Fundamentals of the Crisis 5) BDL

As the Central Bank of Lebanon, BdL has been a key actor in the unfolding of the crisis, by funding an insolvent state, trapping depositor reserves and enabling an unsustainable Ponzi scheme.

While the Parliament is empowered to determine the official Lira rate (Code of Money and Credit (CMC) Articles 2 & 9), the BdL is entrusted to ensure monetary stability and has the right to use means needed to keep the peg – as per Article 70(1).

The peg policy choice placed BdL in a spot that justified high deposit interest rates to attract capital inflows and fund the current account deficits, given the reality of currency and credit risk premia.

Over the years, the BdL expanded its balance sheet by accumulating claims on the government and liabilities to banks. BdL used unconventional measures to sustain the currency pegs amidst persistent balance of payments deficits, earning a lot of praise in the process prior to the crisis.

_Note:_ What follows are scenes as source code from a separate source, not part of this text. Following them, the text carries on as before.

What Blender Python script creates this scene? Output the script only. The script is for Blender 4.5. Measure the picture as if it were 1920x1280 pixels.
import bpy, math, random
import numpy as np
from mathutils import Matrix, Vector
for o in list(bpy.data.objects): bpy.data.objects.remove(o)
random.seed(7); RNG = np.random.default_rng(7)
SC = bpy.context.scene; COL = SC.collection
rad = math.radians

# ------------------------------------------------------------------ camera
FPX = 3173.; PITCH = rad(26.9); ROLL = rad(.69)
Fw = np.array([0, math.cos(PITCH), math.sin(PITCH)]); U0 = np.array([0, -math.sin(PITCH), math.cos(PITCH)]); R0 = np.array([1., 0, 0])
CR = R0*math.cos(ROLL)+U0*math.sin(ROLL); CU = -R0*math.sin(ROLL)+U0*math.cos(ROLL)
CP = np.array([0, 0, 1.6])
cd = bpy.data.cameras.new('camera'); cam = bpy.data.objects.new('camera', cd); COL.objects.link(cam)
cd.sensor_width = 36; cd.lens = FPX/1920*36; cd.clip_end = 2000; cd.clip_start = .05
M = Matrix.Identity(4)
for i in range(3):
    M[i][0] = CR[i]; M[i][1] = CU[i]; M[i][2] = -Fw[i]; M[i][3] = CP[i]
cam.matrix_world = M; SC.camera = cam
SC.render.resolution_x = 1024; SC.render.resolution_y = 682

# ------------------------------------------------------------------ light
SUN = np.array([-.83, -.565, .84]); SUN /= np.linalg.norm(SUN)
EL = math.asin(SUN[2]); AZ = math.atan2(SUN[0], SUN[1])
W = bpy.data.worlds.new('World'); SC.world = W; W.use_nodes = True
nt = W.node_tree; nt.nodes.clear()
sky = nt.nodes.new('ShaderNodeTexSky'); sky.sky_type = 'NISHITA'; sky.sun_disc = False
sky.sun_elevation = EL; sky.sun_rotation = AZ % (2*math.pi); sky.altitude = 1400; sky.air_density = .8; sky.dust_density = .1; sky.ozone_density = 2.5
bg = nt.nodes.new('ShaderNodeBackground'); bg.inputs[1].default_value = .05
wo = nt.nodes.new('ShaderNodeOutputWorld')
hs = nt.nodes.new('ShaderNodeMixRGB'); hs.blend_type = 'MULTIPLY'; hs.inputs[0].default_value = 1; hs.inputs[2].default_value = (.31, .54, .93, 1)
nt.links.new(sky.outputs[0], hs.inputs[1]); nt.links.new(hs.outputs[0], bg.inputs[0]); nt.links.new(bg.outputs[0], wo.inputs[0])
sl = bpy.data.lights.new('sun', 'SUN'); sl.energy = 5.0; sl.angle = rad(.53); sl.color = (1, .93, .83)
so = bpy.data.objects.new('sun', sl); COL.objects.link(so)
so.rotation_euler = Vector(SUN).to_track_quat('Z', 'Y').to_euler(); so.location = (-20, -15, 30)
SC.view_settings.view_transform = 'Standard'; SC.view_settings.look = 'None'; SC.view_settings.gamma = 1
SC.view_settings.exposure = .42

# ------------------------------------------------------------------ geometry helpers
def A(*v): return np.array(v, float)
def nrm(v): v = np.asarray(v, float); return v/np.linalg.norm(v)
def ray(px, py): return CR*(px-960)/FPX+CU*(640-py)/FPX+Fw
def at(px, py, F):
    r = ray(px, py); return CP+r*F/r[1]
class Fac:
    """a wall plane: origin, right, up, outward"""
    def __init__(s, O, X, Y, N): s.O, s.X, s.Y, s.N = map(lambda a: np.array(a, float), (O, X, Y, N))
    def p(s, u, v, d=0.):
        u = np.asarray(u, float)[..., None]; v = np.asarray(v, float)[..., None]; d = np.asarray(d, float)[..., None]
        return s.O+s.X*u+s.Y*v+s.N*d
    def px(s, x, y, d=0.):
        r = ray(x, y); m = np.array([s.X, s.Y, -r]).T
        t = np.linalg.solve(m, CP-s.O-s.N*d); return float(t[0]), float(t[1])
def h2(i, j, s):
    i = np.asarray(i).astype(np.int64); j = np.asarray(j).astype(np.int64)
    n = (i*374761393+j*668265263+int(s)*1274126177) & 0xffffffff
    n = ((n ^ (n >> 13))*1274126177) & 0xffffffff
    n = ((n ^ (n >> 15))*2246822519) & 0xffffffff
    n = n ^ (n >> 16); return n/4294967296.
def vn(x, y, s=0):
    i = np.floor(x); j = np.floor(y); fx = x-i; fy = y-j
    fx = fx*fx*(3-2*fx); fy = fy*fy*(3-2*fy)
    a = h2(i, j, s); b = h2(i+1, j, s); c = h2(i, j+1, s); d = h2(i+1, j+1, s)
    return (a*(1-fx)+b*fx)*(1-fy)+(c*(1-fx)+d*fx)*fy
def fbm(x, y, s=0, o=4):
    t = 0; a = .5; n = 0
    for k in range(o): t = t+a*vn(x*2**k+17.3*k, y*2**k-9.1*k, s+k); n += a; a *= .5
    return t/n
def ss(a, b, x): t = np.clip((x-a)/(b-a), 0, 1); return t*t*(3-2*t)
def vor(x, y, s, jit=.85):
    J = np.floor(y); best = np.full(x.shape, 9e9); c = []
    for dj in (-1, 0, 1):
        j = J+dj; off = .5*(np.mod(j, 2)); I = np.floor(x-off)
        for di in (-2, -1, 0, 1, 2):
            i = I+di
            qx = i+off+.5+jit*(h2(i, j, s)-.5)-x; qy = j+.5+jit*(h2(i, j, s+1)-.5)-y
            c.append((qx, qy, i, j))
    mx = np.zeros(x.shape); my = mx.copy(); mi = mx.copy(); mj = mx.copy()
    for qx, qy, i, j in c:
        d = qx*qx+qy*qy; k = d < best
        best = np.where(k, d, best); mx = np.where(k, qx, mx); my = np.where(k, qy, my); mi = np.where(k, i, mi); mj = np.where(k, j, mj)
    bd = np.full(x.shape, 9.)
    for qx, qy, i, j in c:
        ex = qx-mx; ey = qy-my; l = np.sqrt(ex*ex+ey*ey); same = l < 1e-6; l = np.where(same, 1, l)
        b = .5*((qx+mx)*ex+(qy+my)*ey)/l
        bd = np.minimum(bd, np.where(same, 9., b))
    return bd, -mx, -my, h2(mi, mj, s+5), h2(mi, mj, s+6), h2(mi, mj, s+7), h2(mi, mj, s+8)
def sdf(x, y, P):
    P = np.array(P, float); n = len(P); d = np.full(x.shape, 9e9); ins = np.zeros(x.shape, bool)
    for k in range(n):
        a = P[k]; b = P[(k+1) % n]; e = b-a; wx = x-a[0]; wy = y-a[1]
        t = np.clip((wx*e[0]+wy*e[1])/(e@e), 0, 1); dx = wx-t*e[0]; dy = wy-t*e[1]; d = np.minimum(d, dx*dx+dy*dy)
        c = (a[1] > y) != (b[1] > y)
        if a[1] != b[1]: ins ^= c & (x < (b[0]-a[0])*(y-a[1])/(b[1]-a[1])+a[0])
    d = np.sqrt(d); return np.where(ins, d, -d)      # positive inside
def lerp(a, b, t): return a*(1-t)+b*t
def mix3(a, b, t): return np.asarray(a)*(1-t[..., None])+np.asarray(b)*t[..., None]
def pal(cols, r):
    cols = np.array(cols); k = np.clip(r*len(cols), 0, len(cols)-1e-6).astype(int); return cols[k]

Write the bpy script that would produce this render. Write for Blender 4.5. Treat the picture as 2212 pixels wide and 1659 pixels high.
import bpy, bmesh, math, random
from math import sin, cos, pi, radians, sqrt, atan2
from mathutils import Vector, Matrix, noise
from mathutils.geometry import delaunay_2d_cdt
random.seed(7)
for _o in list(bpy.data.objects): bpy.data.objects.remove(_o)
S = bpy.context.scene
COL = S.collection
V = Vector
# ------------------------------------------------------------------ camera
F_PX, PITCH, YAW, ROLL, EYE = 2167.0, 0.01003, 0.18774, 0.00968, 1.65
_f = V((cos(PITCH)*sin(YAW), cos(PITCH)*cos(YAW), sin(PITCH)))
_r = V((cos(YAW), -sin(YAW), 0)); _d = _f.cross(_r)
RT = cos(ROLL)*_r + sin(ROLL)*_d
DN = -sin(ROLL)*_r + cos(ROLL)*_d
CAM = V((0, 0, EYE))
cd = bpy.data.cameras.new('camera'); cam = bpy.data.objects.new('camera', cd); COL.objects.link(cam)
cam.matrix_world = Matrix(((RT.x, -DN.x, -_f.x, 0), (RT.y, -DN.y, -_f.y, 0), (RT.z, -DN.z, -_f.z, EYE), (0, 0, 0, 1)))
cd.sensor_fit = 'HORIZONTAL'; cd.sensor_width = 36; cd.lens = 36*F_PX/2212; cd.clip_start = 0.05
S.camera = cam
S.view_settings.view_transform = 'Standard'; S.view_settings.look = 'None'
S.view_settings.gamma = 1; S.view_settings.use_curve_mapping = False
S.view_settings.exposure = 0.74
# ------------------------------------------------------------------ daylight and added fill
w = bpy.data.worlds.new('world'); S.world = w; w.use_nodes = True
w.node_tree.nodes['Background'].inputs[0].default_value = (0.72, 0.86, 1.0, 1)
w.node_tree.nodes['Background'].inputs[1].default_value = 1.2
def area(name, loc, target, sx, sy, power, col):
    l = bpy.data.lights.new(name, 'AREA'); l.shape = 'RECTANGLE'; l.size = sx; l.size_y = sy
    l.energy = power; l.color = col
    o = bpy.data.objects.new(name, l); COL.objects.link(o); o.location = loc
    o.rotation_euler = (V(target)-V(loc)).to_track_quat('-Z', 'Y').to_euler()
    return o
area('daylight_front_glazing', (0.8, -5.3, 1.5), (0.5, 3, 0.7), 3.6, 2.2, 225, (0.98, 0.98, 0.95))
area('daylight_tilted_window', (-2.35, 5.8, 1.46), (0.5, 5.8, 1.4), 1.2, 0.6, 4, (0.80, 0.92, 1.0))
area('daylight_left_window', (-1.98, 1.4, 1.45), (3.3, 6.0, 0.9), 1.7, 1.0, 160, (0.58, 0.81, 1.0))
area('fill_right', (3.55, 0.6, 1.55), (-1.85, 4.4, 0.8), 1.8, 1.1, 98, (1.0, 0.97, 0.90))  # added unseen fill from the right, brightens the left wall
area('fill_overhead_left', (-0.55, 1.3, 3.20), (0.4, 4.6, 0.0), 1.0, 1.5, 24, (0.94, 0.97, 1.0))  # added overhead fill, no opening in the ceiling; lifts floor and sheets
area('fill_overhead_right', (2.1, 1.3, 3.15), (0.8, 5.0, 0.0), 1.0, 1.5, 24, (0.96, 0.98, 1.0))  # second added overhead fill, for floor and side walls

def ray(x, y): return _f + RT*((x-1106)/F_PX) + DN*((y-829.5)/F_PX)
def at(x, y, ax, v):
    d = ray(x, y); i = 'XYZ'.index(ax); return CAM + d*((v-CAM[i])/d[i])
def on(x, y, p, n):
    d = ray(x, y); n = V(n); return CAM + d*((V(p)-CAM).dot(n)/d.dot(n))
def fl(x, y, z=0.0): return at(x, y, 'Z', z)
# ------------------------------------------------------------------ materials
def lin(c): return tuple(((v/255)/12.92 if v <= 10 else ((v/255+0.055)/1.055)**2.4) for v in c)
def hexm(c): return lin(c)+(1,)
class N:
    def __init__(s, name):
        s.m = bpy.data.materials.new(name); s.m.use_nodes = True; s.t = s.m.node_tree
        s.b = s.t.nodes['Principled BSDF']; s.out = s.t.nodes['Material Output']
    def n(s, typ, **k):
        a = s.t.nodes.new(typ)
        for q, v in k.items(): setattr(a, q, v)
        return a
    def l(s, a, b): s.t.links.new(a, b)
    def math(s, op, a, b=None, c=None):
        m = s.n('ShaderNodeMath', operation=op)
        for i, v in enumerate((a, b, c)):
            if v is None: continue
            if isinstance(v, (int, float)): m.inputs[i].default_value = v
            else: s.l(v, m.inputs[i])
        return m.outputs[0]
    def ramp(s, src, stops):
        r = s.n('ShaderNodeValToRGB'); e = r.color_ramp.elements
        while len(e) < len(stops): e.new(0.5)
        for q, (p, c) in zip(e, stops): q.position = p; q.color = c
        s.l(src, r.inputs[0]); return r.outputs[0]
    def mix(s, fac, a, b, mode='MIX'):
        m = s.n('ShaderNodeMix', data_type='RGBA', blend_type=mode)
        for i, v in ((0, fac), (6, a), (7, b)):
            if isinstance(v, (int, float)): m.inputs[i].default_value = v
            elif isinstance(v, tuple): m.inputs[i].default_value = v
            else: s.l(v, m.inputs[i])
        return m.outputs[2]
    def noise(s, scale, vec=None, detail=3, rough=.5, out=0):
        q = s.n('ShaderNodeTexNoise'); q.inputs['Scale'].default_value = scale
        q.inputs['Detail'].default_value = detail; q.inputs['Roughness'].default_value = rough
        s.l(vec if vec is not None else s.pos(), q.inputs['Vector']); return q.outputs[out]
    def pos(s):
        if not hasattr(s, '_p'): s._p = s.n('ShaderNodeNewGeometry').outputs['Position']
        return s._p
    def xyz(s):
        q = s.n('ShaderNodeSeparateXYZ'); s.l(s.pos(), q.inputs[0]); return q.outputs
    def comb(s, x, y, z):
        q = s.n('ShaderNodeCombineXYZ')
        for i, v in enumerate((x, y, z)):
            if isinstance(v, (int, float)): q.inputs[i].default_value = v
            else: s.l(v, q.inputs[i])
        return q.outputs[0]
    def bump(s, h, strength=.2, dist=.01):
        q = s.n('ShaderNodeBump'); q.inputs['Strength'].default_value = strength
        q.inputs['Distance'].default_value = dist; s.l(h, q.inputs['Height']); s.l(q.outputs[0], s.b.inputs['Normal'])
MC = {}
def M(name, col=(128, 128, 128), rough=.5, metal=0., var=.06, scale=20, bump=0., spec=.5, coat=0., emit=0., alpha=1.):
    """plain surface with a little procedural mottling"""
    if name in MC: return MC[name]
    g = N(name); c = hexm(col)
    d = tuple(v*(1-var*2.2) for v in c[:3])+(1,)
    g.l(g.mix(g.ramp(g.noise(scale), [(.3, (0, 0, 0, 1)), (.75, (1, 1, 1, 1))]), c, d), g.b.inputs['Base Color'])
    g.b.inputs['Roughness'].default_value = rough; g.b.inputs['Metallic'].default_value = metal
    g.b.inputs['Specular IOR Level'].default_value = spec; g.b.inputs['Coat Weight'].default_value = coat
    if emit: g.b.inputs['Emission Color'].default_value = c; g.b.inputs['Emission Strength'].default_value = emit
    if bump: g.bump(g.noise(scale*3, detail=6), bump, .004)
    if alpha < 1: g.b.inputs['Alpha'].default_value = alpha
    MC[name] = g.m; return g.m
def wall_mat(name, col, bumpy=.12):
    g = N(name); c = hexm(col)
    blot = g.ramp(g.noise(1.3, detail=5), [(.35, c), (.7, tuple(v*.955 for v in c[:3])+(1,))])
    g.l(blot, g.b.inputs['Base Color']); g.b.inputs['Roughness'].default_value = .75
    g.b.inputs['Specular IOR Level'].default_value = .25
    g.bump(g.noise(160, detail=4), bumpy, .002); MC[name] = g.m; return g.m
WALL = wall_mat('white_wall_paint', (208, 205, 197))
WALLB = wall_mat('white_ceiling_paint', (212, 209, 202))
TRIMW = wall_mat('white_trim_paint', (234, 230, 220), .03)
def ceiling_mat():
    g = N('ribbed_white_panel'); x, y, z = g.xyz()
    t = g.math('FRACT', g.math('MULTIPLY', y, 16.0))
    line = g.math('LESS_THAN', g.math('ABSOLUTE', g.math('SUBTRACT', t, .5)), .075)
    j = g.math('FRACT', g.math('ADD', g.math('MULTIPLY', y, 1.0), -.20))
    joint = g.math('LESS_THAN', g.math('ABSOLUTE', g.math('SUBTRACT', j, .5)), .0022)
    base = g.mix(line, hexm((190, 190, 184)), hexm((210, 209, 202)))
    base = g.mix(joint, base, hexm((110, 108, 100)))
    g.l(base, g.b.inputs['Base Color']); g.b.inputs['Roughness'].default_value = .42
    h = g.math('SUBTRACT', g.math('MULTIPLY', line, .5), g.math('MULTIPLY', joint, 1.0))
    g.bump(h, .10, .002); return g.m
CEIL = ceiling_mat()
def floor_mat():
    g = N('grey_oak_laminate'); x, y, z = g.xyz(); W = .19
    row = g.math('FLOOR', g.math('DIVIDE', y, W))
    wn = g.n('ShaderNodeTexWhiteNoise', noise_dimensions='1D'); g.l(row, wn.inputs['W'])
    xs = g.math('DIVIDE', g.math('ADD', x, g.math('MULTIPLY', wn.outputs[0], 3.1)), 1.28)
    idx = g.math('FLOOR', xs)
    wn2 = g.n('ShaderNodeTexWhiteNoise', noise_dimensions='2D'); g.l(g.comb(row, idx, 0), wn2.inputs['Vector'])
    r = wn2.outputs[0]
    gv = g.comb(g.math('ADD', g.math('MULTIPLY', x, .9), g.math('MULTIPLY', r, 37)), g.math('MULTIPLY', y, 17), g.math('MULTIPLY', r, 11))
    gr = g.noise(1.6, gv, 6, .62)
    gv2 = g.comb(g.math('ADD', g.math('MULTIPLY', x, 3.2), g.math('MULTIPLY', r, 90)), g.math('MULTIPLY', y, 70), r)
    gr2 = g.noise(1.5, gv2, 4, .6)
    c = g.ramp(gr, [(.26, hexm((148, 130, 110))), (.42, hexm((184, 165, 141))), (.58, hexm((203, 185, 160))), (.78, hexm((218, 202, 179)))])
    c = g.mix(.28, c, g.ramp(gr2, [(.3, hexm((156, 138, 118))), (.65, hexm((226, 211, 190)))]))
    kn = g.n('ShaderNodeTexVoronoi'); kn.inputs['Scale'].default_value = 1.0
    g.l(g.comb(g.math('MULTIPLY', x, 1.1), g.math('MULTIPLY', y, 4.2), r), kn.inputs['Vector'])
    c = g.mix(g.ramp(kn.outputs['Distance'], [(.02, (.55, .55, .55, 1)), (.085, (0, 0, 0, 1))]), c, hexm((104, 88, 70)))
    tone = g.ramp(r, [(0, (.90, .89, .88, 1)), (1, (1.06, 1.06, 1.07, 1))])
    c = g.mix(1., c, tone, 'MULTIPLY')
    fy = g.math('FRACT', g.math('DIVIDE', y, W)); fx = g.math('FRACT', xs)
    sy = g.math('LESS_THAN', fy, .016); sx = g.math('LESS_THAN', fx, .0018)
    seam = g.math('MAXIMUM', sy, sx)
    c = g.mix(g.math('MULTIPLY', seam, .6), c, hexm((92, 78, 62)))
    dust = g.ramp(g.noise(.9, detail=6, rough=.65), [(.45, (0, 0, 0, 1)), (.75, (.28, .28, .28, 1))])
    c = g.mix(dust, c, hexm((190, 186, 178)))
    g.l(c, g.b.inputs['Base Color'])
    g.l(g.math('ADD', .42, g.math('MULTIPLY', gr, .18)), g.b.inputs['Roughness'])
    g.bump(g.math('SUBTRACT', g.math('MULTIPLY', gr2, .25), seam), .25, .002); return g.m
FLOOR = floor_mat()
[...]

BdL’s lending to the state exceeded the authorized limit of 10% of the state budget revenue of last 3 years (Article 88). Article 91 elaborates that, only in cases of absolute necessity and unusual seriousness, could a process be initiated to lend to the state beyond that limit, a mechanism not respected by BdL.

After remittances dropped in 2015, BdL’s financial engineering (FE) helped the government issue $3bn eurobonds in 2016, and $10.2bn eurobonds in 2017 and 2018.

With the FE, BdL paid banks effective interest rates of about 15% to fund LBP-debt and BdL CDs. Banks made windfalls from these round-trip deposits, with theoretical exchange rate risk covered up by the unsustainable pound-to-dollar peg.

The FE was intended to provide FX liquidity for the BDL, enable the government to continue spending, and sustain short-term bank profitability. While the FE didn’t in and of itself cause the crisis, it delayed it and ultimately caused larger losses on commercial bank reserves at BdL.

Today, the BdL claims to have hard currency reserves of roughly $16bn. When approximately $60bn of unpayable dollar-denominated deposits from commercial banks are taken into account, the BdL is insolvent.